A curated correspondence collects letters from Alexander von Humboldt to his friend and confidant Varnhagen von Ense, supplemented by diary excerpts and letters from other contemporaries. The missives blend personal friendship with professional exchange, discussing scientific observations, lectures, manuscripts, travels, and reactions to peers and events. Editorial apparatus preserves original phrasing and provides contextual notes and extracts that illuminate relationships and chronology. The selection highlights the writer’s methods of observation, precise descriptive habits, and modes of intellectual collaboration.

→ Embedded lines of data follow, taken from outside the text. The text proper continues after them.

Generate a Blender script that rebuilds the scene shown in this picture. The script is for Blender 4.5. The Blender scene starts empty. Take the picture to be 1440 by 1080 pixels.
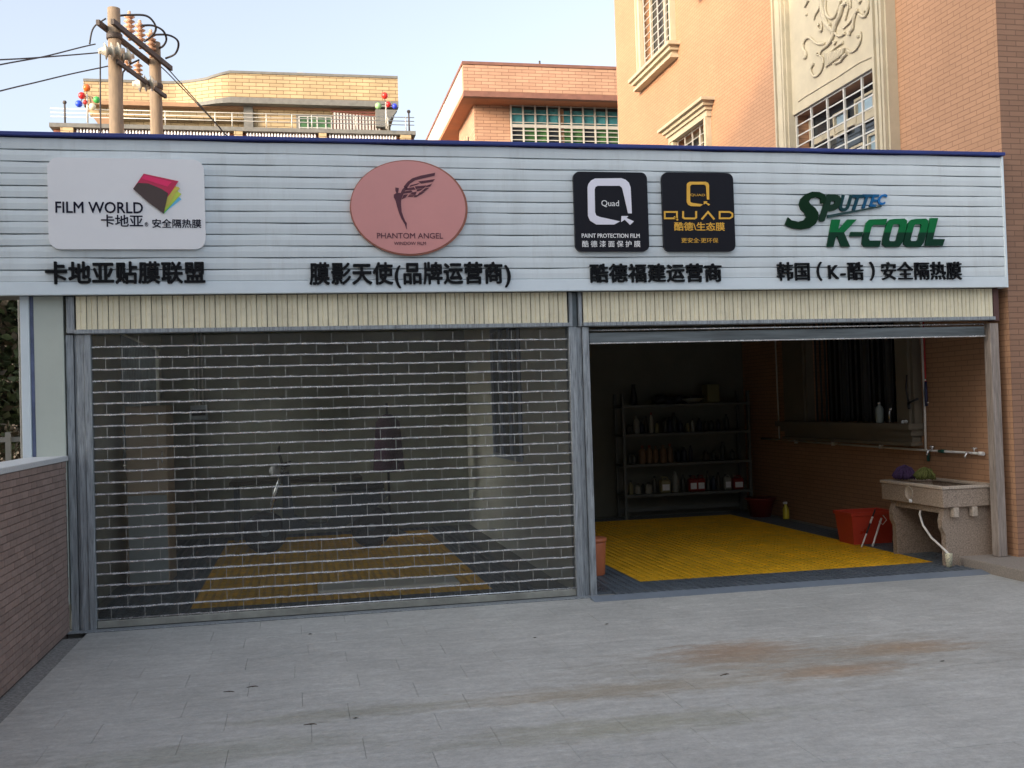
import bpy, bmesh, math, random
from mathutils import Vector, Matrix
random.seed(7)
SC = bpy.context.scene
COL = SC.collection

# ------------------------------------------------------------------ camera
F = 1463.92
CR = Vector((0.97916329, -0.20070065, -0.03095962))
CU = Vector((0.02596007, -0.0274953, 0.99928479))
CF = Vector((0.20140835, 0.97926669, 0.02171218))
CP = Vector((0.0, -8.727483, 1.65))
cam_d = bpy.data.cameras.new('camera')
cam = bpy.data.objects.new('camera', cam_d)
COL.objects.link(cam)
cam_d.sensor_width = 36
cam_d.lens = F / 1440 * 36
cam_d.clip_start = 0.05
cam_d.clip_end = 3000
m = Matrix((CR, CU, -CF)).transposed().to_4x4()
m.translation = CP
cam.matrix_world = m
SC.camera = cam

# ------------------------------------------------------------------ sky and sun
SUN_TRAVEL = Vector((0.865, 0.44, -0.242)).normalized()
S = -SUN_TRAVEL
elev = math.asin(S.z)
azim = math.atan2(S.x, S.y)
world = bpy.data.worlds.new('World')
SC.world = world
world.use_nodes = True
nt = world.node_tree
bg = nt.nodes['Background']
sky = nt.nodes.new('ShaderNodeTexSky')
sky.sky_type = 'NISHITA'
sky.sun_disc = False
sky.sun_elevation = elev
sky.sun_rotation = azim
sky.air_density = 0.8
sky.dust_density = 5.0
sky.ozone_density = 1.0
hs_ = nt.nodes.new('ShaderNodeHueSaturation')
hs_.inputs['Saturation'].default_value = 0.55
nt.links.new(sky.outputs[0], hs_.inputs['Color'])
nt.links.new(hs_.outputs[0], bg.inputs[0])
bg.inputs[1].default_value = 0.15
sun_d = bpy.data.lights.new('sun', 'SUN')
sun_d.energy = 2.0
sun_d.angle = math.radians(1.0)
sun_d.color = (0.36, 0.22, 0.10)
sun = bpy.data.objects.new('sun', sun_d)
COL.objects.link(sun)
sun.rotation_euler = SUN_TRAVEL.to_track_quat('-Z', 'Y').to_euler()
SC.view_settings.view_transform = 'Standard'
SC.view_settings.look = 'None'
SC.view_settings.exposure = 1.72
SC.view_settings.gamma = 1.0
SC.render.engine = 'CYCLES'
SC.cycles.max_bounces = 8
SC.cycles.transparent_max_bounces = 12

# ------------------------------------------------------------------ helpers
def at(x, y, axis, c):
    """the point of the plane axis=c that the photograph shows at pixel x, y"""
    d = CR * ((x - 720) / F) + CU * ((540 - y) / F) + CF
    t = (c - CP[axis]) / d[axis]
    return CP + d * t

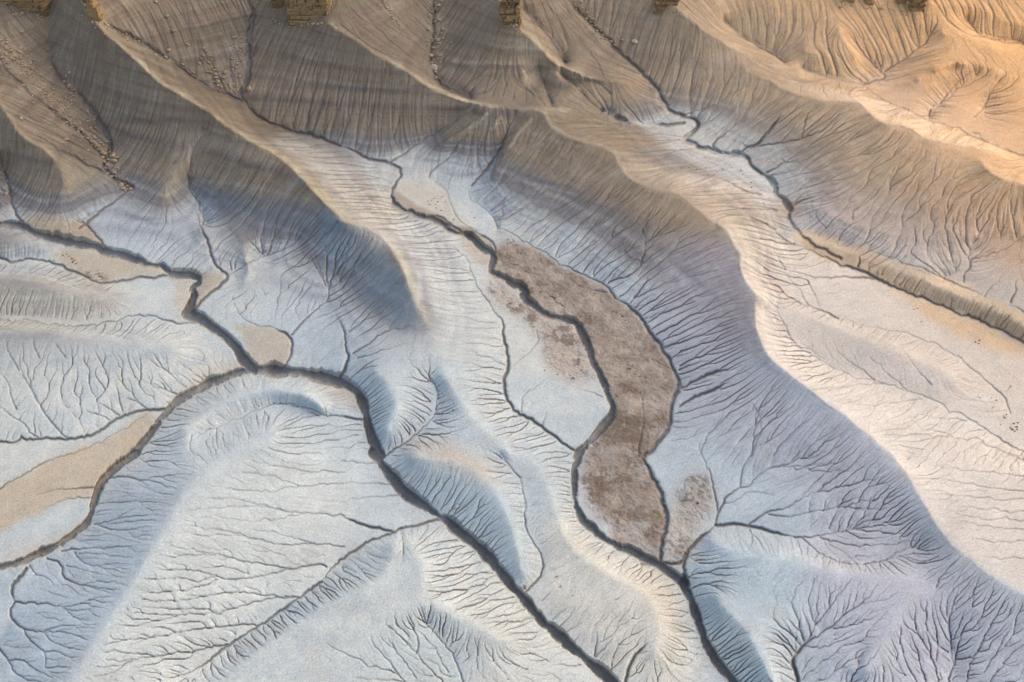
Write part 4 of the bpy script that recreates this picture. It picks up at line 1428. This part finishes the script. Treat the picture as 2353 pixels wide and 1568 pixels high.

Together the documents form a compact portrait of an engaged scholar whose private reflections and public endeavors intersect across a wide range of topics.

150.
HUMBOLDT TO VARNHAGEN.

Berlin, March 13th, 1853.

The confusion of my lonely life, my dear friend of many years, at a time of such profound moral degradation, leaves me in a harassing uncertainty as to whether I have or have not sent you the seventh volume of my brother’s complete works. I am greatly ashamed, but I know that you have not yet learned to be angry with me. The article against Capodistrias, the demand for the surrender of Strasburg, sounds like the irony of fate upon our present humility....

With ancient love and reverence, yours,
A. v. Humboldt.

The death of Leopold von Buch bows me deeply. A happy blending of the most noble, philanthropic sentiments, momentary impulses, and a little despotism of opinion; one of the few men who have a physiognomy. He has given a new form to his science; he was one of the greatest illustrations of our times; our friendship has endured sixty-three years, unruffled, although we often tilled the same field. I found him, in Freiberg, in 1791, where he had come to the Mining Academy before myself, although five years younger. His funeral appeared like a prelude to my own, C’est comme cela que je serai dimanche. And in what a condition do I leave the world—I who lived in 1789? But centuries are as seconds in the mighty development of advancing humanity. The swelling curve, however, has its little indentations, and it is irksome to be found in such an interval of decadence.